Black Clouds nous parle de ces espaces invisibles où nous sommes pourtant présents en permanence : le monde, la relation, le web. Son caractère poétique, à la frontière entre l’ombre et l’obscurité, nous entraîne dans le DeepWeb, cet internet de l’insondable non-référencé où les lois n’ont plus réellement cours. Dans une esthétique aussi mystique que technologique, Fabrice Murgia questionne notre rapport aux machines d’une manière saisissante. Utopie, transhumanisme, consumérisme, éthique, ... tout y passe, à travers plusieurs histoires.
D’abord, il y a les histoires véritables : Aaron Swarz, génie de l’informatique et pirate par conviction politique, racontée du point de vue de sa mère ; de Steve Jobs dans son discours de présentation du premier MacIntosh ; et de Thomas Sankara, militant et politicien africain qui tint un discours resté célèbre sur l’état du monde la même année. Ces trois histoires, première partie du spectacle, résonnent, entrent en écho et mettent en lumière les questions de maîtrises de l’information, de l’informatique et des conséquences politiques que cela peut avoir.
Ensuite, il y a celle de François, jeune homme au corps mutilé qui rêve de se pérenniser dans un E.T. robotisé ; celle de Valérie, qui cherche à combler le vide de sa vie et se fait vider le portefeuille par un homme à l’autre bout du monde et du web. Enfin, celle que nous raconte cette femme, sorcière ou déesse de la décharge africaine, véritable cimetière des machines, où les enfants trient, recyclent, brûlent, meurent souvent.
Cette nasse narrative nous rappelle constamment que l’information, c’est le pouvoir, et que connaissances et compétences sont des outils de gestion dudit pouvoir : "Apprenez, et apprenez à vos enfants, à coder". Autrement dit : apprenez à maîtriser la machine avant d’en être dépendant.
Biographies et fictions sont portées à la scène par quatre comédiens de talents qui allient précision, rythme et écoute avec beaucoup de justesse.

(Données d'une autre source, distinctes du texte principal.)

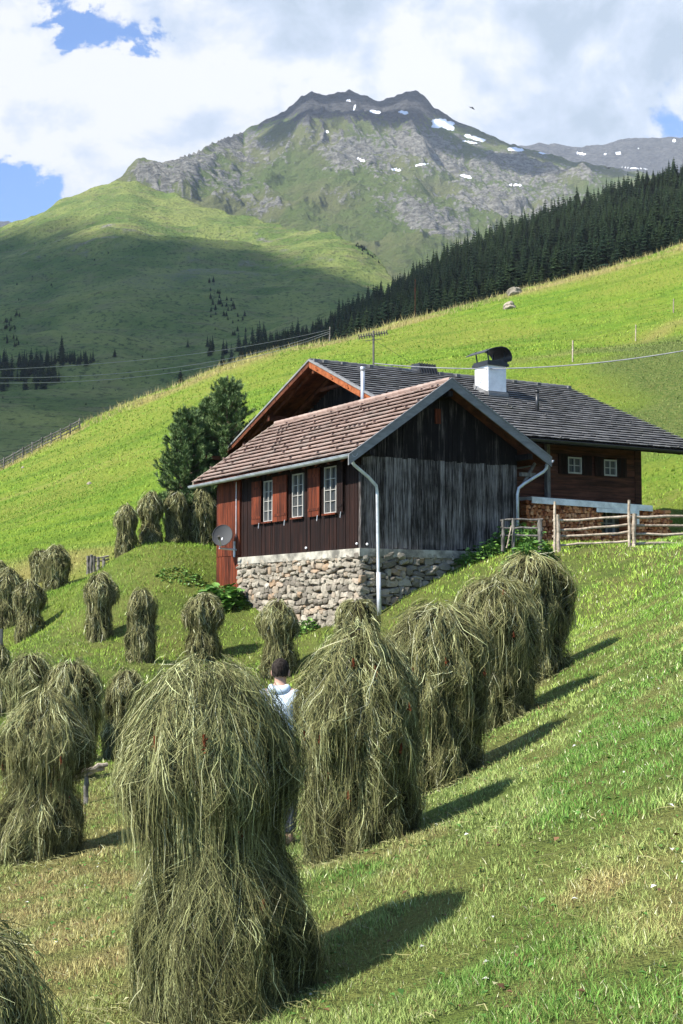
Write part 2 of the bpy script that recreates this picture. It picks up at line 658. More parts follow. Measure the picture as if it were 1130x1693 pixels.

Mais, si tous les quatre soutiennent le texte parfois ardu et la mise en scène toujours complexe avec brio, il faut souligner la force de la comédienne qui incarne la Décharge (Fatou Hane). Mise en exergue par le texte et la mise en scène, elle porte à elle seule la moitié mystique du spectacle. L’énergie qui l’anime la transcende. Elle en devient fascinante comme le vide, lumineuse et obscure, impossible à quitter des yeux.
Côté scénographie, c’est virtuose ! La technique mêle un découpage rigoureux de la scène en différents espaces cellulaires - répartis dans la profondeur comme dans la hauteur - à des projections vidéos live associés à une lumière aussi précise qu’une caresse.
Dire que la force majeure de l’art de F. Murgia se résume à questionner notre univers contemporain dans une poétique rigoureuse serait juste mais tout à fait incomplet, car cela ne rend pas compte de son incroyable esthétique, de sa mise en scène extra-ordinaire. Il joue avec les plans, transforme le plateau en espace littéralement multidimensionnel, découpe l’écran du cadre de scène en fenêtre de vies. Chaque élément semble nécessaire, symbolique et utile au discours.
La création sonore, assourdissante, bruyante, dérangeante participe pleinement de cette impression d’étouffement, d’écrasement progressif. Comme si l’on se noyait dans le bruit électronique de nos vies tellement nous n’en écoutons plus et n’en pratiquons plus la musique.
Black Clouds, c’est du grand spectacle à aiguiser la pensée, où la qualité est omniprésente, et qui fait émerger nos représentations de cette Toile "tantôt synonyme de partage d’informations et d’émancipation, tantôt de domination et d’asservissement". Brillamment sombre, obscurément fascinant, toujours questionnant. A voir, absolument.